What about all those children with an undiagnosed hearing loss?
Or those child who have an auditory processing disorder?
How would that impact test results for an auditorily administered test?
Are you really testing the language or cognitive skills you think you are testing if the child cannot properly hear the test instructions and materials?
It is important to remember that even if your child had a hearing screening, this is insufficient if your child is struggling (learn why here)
What the Scores Say
The scores tell the school if the child has enough of a gap to justify the expense of support services.
The scores will tell you in which academic area this child qualified for services.
What The Scores Don’t Say
What may not be explained to you, is when a child’s struggle is real, but not severe enough to allow for the school to provide the support.
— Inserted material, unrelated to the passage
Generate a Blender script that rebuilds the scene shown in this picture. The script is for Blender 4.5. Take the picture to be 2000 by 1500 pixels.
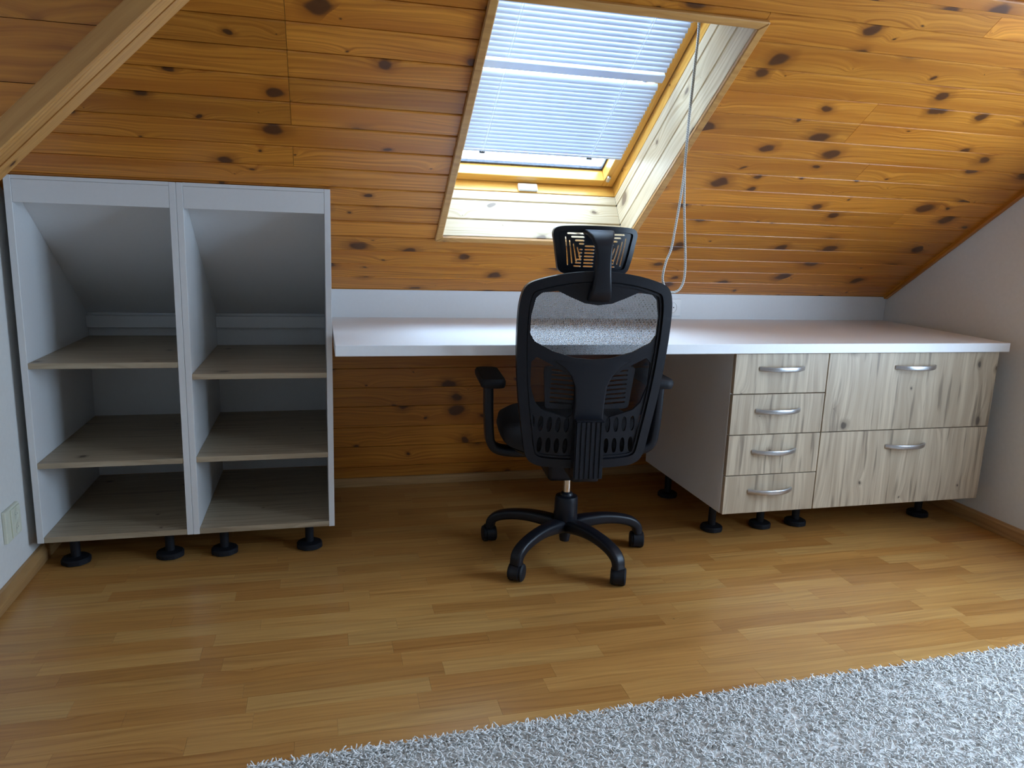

A child score as low as the bottom 17% in a specific function and not qualify for services because they are “only” 1 standard deviation away from the average student.
Or your child may only get supports in those areas in which they scored poorly enough.
For example, a child who struggles with writing, due a combination of a language deficit and a handwriting issue. This child may receive support services only for the language part, because they scored poorly enough to warrant services, while not receiving support for the handwriting piece because they did not do poorly enough. But perhaps the graphomotor struggle is taking away from the energy and attention this child has available to allow for focus on the language portion?
The scores don’t tell you what is causing the struggle, but the pattern of error might give a clue.
You Need Patterns and Scores
The scores don’t share the errors, but looking at the actual errors can often identify a pattern. This in turn identifies where to target remediation, and can suggest what is causing this child to struggle.